Sun, Jul 06, 2008

Tucson Region

Two priests get prison for protest at Huachuca

By Stephanie Innes
Arizona Daily Star
Tucson, Arizona | Published: 10.18.2007
Two Catholic priests will spend the next five months behind bars for trespassing at the U.S. Army's Fort Huachuca last year.
A federal judge in Tucson sentenced the priests — the Rev. Louis J. Vitale, 74, and the Rev. Steve Kelly, 58 — Wednesday after they pleaded no contest to the trespassing charges.
A no-contest plea means the defendant does not admit or deny the charges, but it has the same effect in the legal system as a guilty plea.
The San Francisco Bay Area clerics, who had faced up to 10 months in lockup, were arrested last Nov. 19 while protesting military-intelligence training at Fort Huachuca, about 75 miles southeast of Tucson.
The pair wanted to deliver a letter to the post's top commander at the time, Maj. Gen. Barbara Fast, stating that the fort trains personnel in torture methods, something the Army denies.
U.S. Magistrate Héctor C. Estrada said he was reluctantly sending the priests to prison. He said he would have preferred that they do community-service work and remain under court supervision while living in their communities.

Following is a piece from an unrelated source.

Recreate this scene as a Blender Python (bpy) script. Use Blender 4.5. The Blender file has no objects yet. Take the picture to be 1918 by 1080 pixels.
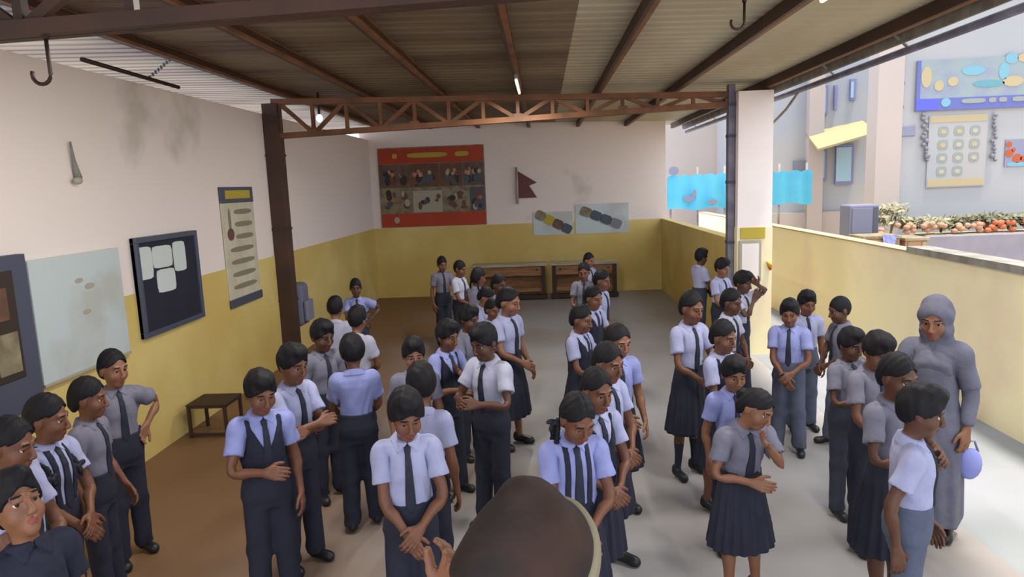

But Vitale and Kelly had previously said they would not comply with any kind of court supervision because it would mean giving up their social-justice work.

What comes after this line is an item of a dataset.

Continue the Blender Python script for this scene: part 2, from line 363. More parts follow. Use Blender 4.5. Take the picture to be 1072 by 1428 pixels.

One of the conditions of probation would be to no longer associate with groups that have been known to push the envelope of the law in their non-violent protests, such as the School of The Americas Watch, which seeks to close a U.S. military training facility in Georgia, and Nevada Desert Experience, which protests nuclear-weapons testing.

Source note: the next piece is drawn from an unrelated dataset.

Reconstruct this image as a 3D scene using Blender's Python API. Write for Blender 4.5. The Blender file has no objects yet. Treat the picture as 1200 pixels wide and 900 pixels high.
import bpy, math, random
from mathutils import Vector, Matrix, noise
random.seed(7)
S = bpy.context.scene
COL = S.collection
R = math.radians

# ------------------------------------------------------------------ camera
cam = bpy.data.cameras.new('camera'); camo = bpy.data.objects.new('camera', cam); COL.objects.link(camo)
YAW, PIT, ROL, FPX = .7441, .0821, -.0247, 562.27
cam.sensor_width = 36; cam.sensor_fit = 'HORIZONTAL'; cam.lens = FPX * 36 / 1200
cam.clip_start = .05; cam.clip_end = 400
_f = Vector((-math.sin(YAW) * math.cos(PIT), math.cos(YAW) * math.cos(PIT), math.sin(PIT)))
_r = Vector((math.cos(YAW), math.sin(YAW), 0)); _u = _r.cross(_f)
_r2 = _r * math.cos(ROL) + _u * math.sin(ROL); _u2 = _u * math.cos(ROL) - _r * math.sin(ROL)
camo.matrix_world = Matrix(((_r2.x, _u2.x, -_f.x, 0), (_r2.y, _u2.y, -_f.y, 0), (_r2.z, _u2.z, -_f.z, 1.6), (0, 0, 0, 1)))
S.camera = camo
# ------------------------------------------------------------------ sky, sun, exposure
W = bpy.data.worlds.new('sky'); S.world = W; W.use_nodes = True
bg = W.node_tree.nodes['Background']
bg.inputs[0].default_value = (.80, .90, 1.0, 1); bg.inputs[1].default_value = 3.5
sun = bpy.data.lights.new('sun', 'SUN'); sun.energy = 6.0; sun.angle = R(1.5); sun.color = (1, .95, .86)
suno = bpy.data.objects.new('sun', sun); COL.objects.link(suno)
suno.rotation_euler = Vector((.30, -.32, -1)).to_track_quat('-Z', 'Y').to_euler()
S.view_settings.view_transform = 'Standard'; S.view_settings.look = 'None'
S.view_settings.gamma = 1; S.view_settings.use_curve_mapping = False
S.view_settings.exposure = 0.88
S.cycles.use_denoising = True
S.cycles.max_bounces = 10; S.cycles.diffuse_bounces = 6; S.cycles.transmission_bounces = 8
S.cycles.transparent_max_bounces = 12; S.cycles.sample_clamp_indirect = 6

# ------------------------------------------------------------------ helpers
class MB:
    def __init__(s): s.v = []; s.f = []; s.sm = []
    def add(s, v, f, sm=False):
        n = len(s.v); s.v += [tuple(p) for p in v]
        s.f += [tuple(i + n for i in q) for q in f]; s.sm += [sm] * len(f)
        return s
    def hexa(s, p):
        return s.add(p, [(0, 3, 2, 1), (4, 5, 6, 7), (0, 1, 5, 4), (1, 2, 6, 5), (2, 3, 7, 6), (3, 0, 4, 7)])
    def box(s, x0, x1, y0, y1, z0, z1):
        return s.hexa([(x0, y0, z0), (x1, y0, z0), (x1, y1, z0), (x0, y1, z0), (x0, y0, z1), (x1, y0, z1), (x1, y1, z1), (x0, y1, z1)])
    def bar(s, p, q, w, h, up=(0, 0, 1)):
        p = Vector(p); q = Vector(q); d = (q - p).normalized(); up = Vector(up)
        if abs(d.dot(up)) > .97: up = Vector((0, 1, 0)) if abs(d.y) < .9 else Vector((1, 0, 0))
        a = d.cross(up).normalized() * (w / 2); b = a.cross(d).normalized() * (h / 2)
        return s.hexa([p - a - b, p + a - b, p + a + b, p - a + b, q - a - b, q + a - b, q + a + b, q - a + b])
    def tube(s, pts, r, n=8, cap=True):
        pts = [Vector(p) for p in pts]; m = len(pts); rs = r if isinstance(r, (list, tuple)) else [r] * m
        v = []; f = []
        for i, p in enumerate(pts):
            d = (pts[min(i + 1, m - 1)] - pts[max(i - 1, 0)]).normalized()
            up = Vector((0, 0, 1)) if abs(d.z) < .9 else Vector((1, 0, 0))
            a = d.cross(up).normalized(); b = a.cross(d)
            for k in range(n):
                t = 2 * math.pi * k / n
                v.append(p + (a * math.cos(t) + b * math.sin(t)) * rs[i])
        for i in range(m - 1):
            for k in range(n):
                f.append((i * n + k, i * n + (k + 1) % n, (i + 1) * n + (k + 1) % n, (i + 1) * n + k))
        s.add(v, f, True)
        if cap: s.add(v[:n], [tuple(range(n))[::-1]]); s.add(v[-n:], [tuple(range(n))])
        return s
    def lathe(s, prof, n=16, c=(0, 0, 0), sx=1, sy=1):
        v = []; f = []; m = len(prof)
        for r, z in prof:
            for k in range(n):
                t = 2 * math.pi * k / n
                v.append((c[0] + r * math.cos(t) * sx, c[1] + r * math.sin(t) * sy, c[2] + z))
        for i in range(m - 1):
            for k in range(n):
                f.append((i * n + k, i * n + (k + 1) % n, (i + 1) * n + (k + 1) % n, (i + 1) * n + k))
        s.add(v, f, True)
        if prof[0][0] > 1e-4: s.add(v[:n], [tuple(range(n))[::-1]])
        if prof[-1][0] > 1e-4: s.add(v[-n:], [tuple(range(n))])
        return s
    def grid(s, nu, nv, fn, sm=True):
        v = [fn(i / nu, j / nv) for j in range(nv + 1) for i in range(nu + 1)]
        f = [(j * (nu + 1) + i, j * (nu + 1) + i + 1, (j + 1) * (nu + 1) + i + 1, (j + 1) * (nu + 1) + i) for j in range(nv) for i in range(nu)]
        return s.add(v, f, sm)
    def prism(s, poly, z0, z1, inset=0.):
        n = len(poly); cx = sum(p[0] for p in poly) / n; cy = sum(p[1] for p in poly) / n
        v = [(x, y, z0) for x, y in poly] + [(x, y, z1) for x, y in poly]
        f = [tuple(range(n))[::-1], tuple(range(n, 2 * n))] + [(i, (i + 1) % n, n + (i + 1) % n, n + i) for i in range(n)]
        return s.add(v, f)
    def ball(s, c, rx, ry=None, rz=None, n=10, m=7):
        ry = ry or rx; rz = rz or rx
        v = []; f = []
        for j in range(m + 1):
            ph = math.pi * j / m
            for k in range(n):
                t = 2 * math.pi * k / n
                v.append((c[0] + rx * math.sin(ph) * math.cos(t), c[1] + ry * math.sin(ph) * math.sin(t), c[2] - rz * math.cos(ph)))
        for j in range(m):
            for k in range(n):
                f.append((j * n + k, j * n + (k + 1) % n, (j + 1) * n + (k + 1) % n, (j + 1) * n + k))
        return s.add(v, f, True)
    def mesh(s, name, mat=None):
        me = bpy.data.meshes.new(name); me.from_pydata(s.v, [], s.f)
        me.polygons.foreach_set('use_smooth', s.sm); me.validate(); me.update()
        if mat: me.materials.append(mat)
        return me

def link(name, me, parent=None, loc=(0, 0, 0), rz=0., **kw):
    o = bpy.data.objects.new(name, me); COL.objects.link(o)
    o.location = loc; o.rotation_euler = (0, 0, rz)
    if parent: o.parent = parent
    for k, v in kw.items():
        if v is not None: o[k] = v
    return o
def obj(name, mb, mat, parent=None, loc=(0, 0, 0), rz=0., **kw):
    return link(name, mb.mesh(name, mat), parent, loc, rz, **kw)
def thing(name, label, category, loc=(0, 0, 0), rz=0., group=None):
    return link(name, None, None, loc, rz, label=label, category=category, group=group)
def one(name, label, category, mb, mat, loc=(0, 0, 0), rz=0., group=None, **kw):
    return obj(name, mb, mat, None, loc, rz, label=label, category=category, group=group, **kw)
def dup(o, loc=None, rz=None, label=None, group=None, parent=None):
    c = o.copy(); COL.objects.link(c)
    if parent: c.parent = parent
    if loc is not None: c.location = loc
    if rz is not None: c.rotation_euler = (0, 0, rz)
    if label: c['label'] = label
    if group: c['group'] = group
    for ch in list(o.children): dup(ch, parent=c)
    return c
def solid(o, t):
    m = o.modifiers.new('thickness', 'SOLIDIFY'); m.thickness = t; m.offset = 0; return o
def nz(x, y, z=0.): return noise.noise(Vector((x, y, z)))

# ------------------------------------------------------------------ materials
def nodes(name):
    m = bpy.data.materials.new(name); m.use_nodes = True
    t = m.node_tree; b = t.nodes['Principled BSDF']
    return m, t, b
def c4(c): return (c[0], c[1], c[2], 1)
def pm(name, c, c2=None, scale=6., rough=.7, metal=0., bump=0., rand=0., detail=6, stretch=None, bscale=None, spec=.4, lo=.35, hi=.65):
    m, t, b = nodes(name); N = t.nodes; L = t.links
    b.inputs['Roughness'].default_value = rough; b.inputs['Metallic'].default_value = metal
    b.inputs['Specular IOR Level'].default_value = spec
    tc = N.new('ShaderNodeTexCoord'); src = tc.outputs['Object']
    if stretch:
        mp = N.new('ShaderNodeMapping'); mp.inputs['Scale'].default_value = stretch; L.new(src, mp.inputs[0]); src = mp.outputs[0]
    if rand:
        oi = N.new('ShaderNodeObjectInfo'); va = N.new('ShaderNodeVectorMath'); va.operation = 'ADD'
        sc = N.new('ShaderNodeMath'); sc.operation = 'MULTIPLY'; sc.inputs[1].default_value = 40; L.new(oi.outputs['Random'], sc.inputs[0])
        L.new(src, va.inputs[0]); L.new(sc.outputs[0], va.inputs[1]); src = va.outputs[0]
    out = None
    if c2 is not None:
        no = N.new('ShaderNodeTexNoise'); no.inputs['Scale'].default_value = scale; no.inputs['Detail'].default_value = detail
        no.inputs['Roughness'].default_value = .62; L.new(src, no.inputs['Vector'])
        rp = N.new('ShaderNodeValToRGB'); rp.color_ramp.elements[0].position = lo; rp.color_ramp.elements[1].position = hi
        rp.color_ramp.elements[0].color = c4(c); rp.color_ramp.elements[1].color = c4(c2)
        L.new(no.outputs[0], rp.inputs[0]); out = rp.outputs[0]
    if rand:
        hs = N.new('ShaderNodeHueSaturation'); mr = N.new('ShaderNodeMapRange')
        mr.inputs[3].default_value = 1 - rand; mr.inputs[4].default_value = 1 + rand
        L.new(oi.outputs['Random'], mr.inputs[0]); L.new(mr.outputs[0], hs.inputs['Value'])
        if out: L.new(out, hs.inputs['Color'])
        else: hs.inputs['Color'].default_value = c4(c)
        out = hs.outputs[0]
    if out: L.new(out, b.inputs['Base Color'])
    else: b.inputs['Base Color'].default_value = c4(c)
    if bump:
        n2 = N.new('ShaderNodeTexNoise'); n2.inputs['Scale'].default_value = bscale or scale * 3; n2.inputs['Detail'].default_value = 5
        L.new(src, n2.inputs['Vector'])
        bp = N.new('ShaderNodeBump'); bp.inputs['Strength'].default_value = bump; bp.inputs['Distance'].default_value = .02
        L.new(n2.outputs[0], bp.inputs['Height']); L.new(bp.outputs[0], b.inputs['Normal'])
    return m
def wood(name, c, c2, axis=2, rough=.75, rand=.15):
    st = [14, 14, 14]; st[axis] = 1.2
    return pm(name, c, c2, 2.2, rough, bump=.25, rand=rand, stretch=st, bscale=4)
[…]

Both Vitale and Kelly have been locked up previously for acts of civil disobedience.
"That you are not willing to abide to being supervised disturbs me because it seems you could do more good out there than you could incarcerated," Estrada said. "I think there's a question of ego. . . . I get the impression it's somehow or other you are going to be martyrs for your cause."
Prosecutors say the priests were repeatedly warned they were trespassing before they were arrested.
Vitale, a Franciscan priest, and Kelly, a Jesuit priest, say they are compelled by God to work against any use of nuclear arms, and also to work against any form of torture.
In a statement to the court, Vitale confirmed he would not be able to comply with probation if it would mean disaffiliating himself from such protests.
"It's like telling me I can't associate with Paul or the other apostles," he said.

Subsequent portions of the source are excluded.